A mix of questions on the CRT. Also, why didn’t we all have flat screens by 1990?
The conventional TV is mostly just a CRT, right? A CRT needs to warm up, doesn’t it? So, how does the “instant on” feature work? Or, to the contrary, why do my CRT monitors at work need to warm up before coming on? Isn’t a PC monitor the same technology as the TV’s CRT?
Bonus Round: a) Why does my 1990’s model TV (w/ conventional CRT) give off a huge flash when I turn it off? Yet, a larger TV (virtually same model with larger screen) turns off very peacefully, so to say.
b) And, if laptaps have been around for so long now, couldn’t we all have had flat screens for our desktop PCs and TVs maybe a score ago???
We could have had flat screens in the Bronze Age, if someone had manufactured them - there isn’t some universal threshold we had to cross before it was physically possible to make them. They appeared in laptops for quite a time before they were cheap and widely available for desktops, but consider; those laptops often had poor display resolution (typically 800 x 600 - sometimes less), poor contrast/brightness/saturation, pitifully slow refresh speed - the quality was only tolerated because it was a laptop. Also, they were damned expensive, which was part of the reason why laptops were always expensive.
As technology improved and it became possible to build bigger, brighter, faster flat panel displays, the market started to snowball and economies of scale, more efficient manufacturing techniques, etc. drove the price down - laptops started becoming affordable in parallel with affordable desktop flat panel displays.
This used to be a huge power-waster as well. Back in the days when a TV had a few dozen vacuum tubes inside, the instant-on feature worked by keeping the tube filaments on at about 50% power all the time. When the set was turned on, the rest of the power supply was activated and the set came to life quickly.
As for the flash when you turn the TV off, that’s just the timing of when the scan and sweep circuits shut down vs when the electron guns shut down. If the guns still have power when the other stuff goes down, the inputs and resulting “image” on the tube will be essentially random. If the manufacturer wants the set to display either nothing or a perfect picture, they’ll engineer the power supply to kill the guns before anything else goes down. Likewise at turn-on, the guns won’t come on until all the other circuits have stabilized.

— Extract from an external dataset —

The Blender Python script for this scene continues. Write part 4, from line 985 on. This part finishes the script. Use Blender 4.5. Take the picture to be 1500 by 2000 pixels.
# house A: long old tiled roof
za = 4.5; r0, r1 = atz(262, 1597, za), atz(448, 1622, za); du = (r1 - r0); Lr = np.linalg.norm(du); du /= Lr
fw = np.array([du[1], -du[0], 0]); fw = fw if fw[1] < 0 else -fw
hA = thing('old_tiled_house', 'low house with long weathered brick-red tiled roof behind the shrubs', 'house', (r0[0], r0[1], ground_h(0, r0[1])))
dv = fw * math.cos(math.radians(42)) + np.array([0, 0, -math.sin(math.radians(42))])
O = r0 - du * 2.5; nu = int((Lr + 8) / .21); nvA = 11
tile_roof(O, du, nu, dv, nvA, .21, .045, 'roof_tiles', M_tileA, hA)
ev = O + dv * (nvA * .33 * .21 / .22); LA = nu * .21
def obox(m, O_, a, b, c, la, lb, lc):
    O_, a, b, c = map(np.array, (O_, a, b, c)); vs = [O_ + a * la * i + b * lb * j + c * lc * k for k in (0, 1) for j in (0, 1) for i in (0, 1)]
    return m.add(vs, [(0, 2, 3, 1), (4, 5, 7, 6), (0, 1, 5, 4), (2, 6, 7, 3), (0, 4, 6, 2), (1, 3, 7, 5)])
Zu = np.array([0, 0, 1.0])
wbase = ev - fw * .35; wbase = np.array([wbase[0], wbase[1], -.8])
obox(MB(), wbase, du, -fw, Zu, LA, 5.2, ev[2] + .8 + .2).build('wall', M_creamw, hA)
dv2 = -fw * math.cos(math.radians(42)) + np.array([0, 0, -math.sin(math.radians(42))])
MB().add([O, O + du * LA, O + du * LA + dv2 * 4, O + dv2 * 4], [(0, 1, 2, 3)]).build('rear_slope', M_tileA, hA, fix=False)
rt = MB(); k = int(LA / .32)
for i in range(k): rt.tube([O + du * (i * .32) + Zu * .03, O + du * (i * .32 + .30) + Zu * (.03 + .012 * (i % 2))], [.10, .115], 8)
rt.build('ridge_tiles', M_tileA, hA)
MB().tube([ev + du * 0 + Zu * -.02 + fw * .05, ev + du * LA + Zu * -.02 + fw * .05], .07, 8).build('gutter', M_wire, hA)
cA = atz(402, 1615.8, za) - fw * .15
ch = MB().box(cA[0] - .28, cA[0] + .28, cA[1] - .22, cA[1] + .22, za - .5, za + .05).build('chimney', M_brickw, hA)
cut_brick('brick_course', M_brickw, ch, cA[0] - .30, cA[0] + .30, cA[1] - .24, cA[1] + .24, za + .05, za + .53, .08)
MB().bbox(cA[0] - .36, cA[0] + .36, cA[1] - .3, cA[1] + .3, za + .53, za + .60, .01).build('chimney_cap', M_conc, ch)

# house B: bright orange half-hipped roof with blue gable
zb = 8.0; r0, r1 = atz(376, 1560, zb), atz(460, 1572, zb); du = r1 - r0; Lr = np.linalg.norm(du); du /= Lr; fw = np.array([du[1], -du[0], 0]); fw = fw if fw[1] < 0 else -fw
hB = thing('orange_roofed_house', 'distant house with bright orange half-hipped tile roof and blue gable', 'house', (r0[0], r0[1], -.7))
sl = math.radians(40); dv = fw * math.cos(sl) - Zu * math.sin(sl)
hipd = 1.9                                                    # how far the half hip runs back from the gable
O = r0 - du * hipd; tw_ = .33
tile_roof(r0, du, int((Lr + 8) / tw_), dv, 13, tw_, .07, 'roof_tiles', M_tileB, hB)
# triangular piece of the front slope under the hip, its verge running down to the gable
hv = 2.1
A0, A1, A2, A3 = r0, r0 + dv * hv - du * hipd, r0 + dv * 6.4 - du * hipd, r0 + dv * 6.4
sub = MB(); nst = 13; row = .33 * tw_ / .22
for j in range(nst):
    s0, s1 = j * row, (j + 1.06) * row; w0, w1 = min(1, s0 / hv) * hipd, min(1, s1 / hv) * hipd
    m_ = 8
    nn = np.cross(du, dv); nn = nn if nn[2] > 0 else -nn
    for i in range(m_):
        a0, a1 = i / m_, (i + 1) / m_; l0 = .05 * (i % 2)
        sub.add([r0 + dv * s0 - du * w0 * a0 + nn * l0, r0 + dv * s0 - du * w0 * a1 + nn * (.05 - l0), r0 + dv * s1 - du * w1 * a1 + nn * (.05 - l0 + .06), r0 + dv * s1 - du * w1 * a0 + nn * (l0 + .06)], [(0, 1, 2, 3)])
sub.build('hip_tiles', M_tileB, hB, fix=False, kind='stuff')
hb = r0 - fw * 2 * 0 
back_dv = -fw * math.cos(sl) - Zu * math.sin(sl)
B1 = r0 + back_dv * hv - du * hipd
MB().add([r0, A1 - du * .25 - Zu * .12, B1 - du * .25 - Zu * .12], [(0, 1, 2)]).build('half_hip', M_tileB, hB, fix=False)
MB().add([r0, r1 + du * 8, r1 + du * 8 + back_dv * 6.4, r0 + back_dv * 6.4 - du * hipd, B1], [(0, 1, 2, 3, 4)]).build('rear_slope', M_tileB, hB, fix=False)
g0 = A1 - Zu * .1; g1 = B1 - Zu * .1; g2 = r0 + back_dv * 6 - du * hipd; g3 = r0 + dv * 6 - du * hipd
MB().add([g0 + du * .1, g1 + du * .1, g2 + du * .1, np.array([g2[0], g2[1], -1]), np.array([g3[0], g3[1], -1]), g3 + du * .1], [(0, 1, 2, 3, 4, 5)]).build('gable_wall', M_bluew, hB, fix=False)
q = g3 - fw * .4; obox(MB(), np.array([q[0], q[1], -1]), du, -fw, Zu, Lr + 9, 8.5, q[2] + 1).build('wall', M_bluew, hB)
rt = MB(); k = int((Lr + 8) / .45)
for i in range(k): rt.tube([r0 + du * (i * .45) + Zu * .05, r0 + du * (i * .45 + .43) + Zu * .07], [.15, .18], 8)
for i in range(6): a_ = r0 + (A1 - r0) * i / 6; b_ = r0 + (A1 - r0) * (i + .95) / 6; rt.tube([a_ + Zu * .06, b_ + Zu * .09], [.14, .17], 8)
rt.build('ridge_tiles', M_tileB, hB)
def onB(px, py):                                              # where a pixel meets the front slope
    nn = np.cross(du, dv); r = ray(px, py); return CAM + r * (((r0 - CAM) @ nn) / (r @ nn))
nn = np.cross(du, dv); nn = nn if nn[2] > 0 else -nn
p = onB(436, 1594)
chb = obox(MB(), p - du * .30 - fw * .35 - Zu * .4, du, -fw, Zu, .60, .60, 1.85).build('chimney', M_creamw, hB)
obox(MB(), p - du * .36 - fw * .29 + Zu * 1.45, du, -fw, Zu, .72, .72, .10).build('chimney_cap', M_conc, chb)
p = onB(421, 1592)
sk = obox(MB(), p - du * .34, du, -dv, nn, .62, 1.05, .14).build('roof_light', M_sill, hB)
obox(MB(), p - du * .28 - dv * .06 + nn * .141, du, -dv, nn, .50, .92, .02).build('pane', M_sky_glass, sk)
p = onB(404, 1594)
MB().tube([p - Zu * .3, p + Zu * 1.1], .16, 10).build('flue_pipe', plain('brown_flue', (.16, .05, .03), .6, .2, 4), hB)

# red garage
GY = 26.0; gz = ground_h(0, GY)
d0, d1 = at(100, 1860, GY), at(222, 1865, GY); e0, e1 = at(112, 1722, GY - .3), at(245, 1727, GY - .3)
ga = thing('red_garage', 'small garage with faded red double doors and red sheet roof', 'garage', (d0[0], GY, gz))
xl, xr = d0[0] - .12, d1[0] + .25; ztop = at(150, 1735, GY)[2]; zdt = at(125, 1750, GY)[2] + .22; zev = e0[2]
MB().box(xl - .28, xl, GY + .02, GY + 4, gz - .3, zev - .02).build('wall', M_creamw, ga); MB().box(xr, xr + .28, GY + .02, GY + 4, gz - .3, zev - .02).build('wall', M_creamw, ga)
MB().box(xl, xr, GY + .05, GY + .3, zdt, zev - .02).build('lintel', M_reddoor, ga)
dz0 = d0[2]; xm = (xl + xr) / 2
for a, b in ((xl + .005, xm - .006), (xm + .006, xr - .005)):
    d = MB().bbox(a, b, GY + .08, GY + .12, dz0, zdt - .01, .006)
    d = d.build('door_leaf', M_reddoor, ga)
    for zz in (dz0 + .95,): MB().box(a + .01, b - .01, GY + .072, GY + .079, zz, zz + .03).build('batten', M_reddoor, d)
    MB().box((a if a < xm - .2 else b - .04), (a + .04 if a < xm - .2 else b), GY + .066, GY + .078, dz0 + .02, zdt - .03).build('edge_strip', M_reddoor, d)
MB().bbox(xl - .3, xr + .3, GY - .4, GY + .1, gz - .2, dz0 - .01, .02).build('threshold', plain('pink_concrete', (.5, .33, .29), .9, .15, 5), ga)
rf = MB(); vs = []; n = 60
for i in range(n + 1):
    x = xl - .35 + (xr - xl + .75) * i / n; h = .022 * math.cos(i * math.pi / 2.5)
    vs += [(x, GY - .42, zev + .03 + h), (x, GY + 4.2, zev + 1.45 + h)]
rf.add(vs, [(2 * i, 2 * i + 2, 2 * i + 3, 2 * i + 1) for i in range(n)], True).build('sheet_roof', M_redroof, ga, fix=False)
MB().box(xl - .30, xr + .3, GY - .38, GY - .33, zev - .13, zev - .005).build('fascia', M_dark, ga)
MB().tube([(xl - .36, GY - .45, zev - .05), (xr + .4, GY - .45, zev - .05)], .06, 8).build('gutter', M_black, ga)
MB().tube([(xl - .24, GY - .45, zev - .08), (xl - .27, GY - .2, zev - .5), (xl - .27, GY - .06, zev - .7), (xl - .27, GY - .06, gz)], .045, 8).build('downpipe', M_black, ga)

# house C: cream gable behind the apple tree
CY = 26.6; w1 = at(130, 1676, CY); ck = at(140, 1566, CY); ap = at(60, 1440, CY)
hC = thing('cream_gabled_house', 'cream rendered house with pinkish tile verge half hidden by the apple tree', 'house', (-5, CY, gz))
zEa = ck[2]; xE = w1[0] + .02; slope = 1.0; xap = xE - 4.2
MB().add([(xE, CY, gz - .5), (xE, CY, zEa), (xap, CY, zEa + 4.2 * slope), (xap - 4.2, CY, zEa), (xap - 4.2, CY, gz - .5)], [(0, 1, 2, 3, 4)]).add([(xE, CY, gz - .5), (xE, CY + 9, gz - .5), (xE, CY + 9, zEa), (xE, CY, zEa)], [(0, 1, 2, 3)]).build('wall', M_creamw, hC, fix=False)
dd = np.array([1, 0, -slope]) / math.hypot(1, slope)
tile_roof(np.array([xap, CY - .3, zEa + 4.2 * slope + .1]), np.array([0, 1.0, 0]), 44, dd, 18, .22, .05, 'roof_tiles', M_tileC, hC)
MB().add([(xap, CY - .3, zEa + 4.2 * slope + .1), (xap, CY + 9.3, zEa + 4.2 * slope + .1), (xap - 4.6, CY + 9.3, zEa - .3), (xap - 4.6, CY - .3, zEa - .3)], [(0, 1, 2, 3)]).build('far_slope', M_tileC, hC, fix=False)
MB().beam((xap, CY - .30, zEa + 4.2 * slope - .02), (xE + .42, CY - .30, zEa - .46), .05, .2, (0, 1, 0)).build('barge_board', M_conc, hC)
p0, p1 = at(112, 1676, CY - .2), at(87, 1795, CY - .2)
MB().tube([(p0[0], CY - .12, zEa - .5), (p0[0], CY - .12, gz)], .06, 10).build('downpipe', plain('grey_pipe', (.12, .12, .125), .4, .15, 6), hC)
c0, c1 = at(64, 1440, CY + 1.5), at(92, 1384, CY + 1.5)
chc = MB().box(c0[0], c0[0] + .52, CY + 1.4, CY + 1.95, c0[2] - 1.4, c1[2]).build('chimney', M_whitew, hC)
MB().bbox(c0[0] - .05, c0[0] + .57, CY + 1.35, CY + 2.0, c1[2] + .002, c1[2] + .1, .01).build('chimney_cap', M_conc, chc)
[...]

It has taken us (by us I mean TV manufacturers) some time to come up with a manufacturing process for larger LCD screen sizes. To make a lot of them quickly and cheaply is a seperate issue than creating a couple to show off. And the larger the screen size, the more difficult it is. So it may have been possible to get a 14 inch flat screen TV in 1990, but back then the sizes you see now (47-60 inch) would have had a 5 or maybe 6 digit price tag.
There have historically been lots of problems with LCD manufacture. One of the big ones is dead pixels–bad enough for a pixel to be dead, but even worse if it’s stuck on a single color. Other problems abound with LCDs. The blacks, for instance, are generally worse on a LCD. The small sizes that were possible in the past (the smaller the screen, the fewer the pixels, the less the chance of dead pixels) had limited viewing angles. They are stuck with a native resolution–it’s only recently that this native resolution is much higher than 800x600. Again, it’s a question of the pixel count and the manufacturing limitations. Refresh is still slower than a CRT. The colors are often slightly off.
Have LCDs gotten better in the last 5 years? Yes, but I still don’t like them and these are all reasons I still refuse to buy a LCD for my desktop. I want to go dual-monitor at some point and I’d still rather have a 21 or 23" CRT than a similarly sized LCD. The colors are true, the blacks are better, the lack of a native resolution makes it easier to play old games, the quicker refresh rate makes it easier to play FPSes and other quick-action games, and there’s no viewing-angle limitation.